- Written instruction
Stop after the line with "pi = math.pi": repeat exactly every line before it, beginning with the first, and that line itself.

- Source material
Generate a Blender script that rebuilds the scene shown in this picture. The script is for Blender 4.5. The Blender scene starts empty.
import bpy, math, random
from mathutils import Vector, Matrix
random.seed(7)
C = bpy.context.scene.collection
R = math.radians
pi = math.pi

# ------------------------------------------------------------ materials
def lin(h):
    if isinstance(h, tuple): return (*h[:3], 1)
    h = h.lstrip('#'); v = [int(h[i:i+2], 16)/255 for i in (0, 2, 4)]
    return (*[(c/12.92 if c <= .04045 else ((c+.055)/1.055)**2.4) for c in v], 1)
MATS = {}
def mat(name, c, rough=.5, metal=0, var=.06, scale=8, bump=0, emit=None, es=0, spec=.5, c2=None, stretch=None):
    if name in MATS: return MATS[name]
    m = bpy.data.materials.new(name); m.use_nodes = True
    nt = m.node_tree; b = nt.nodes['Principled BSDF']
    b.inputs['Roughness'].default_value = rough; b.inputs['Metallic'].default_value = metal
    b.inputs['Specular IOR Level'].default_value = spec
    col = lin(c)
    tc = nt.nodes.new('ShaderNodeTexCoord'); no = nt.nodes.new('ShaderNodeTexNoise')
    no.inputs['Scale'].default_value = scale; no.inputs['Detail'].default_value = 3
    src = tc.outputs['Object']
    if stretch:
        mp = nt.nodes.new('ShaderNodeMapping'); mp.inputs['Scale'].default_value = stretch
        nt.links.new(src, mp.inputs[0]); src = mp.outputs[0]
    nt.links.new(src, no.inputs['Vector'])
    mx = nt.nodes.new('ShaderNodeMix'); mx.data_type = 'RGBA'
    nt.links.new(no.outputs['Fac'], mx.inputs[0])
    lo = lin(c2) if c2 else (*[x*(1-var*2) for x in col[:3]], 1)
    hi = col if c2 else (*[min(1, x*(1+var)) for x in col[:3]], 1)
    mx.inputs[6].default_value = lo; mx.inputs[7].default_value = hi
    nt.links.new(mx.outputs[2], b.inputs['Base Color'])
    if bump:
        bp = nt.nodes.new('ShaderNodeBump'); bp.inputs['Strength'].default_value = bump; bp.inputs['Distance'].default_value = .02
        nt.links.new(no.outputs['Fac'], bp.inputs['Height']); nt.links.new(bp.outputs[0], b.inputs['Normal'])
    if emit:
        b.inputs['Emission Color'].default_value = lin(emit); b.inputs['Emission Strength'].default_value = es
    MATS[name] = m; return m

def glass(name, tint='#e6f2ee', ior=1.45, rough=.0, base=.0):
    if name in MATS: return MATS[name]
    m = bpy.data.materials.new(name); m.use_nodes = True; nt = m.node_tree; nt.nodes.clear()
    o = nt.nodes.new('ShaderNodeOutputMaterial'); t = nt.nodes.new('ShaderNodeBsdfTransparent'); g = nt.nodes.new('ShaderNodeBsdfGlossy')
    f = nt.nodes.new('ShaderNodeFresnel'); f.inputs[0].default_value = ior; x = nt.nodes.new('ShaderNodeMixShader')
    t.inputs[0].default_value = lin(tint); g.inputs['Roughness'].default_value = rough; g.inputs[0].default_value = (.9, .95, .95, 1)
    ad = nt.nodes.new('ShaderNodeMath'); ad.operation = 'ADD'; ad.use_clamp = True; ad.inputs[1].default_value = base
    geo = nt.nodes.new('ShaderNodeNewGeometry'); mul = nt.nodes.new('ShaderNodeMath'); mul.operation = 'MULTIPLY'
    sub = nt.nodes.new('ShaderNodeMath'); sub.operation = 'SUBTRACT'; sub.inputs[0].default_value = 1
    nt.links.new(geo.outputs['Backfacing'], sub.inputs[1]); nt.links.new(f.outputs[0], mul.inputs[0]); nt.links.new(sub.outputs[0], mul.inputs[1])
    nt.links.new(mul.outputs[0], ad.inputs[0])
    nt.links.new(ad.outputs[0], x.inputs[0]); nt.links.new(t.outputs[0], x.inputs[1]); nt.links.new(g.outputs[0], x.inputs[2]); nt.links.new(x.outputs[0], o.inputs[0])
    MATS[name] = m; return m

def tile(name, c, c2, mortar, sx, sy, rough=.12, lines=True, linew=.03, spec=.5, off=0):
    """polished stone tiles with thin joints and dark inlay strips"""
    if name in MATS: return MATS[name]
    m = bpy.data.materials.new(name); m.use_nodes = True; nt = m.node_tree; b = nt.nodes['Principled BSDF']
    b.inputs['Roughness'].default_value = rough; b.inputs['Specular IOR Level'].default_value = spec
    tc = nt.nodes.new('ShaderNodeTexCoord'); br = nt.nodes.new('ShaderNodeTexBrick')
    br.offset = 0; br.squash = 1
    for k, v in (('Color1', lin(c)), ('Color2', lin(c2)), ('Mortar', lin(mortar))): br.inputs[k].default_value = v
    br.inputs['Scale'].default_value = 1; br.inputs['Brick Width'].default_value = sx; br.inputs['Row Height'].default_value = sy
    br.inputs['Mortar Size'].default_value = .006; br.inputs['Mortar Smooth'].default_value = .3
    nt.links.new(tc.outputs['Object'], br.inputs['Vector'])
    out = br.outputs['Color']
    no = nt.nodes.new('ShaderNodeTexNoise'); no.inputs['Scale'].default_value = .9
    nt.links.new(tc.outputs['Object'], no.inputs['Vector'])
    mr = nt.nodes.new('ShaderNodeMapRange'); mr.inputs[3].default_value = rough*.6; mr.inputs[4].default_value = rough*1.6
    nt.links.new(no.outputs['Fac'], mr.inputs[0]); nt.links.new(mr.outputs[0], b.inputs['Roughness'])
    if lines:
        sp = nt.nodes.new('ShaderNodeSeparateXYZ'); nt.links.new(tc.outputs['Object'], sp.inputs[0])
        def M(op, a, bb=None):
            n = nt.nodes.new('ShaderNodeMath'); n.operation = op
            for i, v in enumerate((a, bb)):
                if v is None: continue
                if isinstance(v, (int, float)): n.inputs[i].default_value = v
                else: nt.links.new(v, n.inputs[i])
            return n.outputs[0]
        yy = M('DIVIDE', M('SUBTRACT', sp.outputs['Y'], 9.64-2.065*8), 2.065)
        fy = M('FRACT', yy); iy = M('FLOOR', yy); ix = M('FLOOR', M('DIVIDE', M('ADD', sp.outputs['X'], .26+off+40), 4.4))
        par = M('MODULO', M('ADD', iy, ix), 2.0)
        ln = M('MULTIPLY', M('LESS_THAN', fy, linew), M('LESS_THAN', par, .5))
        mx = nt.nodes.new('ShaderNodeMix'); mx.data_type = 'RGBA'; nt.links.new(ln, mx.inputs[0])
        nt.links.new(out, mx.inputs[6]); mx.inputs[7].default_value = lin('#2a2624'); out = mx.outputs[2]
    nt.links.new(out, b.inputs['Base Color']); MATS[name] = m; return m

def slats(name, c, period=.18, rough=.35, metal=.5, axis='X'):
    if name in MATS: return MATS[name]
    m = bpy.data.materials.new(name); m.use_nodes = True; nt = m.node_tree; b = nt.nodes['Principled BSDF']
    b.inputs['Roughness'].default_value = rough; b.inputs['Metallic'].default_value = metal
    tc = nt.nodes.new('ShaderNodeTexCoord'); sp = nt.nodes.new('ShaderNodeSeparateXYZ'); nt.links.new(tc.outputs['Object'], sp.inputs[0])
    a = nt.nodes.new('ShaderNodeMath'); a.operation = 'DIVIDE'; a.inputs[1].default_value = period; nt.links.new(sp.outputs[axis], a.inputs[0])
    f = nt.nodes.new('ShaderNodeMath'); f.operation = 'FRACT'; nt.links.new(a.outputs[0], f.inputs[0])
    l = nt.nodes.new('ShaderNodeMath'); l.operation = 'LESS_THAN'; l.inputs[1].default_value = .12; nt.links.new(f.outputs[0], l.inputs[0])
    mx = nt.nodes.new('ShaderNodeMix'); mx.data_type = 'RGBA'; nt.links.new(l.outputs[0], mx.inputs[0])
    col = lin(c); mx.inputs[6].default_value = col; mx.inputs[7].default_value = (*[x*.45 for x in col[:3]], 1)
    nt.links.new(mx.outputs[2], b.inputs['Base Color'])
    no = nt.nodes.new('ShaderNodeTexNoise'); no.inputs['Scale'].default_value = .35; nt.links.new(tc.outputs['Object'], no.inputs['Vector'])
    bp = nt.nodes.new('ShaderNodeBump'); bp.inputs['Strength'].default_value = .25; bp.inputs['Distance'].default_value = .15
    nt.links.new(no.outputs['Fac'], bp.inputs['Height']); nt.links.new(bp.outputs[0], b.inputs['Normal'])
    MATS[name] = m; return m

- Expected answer
Generate a Blender script that rebuilds the scene shown in this picture. The script is for Blender 4.5. The Blender scene starts empty.
import bpy, math, random
from mathutils import Vector, Matrix
random.seed(7)
C = bpy.context.scene.collection
R = math.radians
pi = math.pi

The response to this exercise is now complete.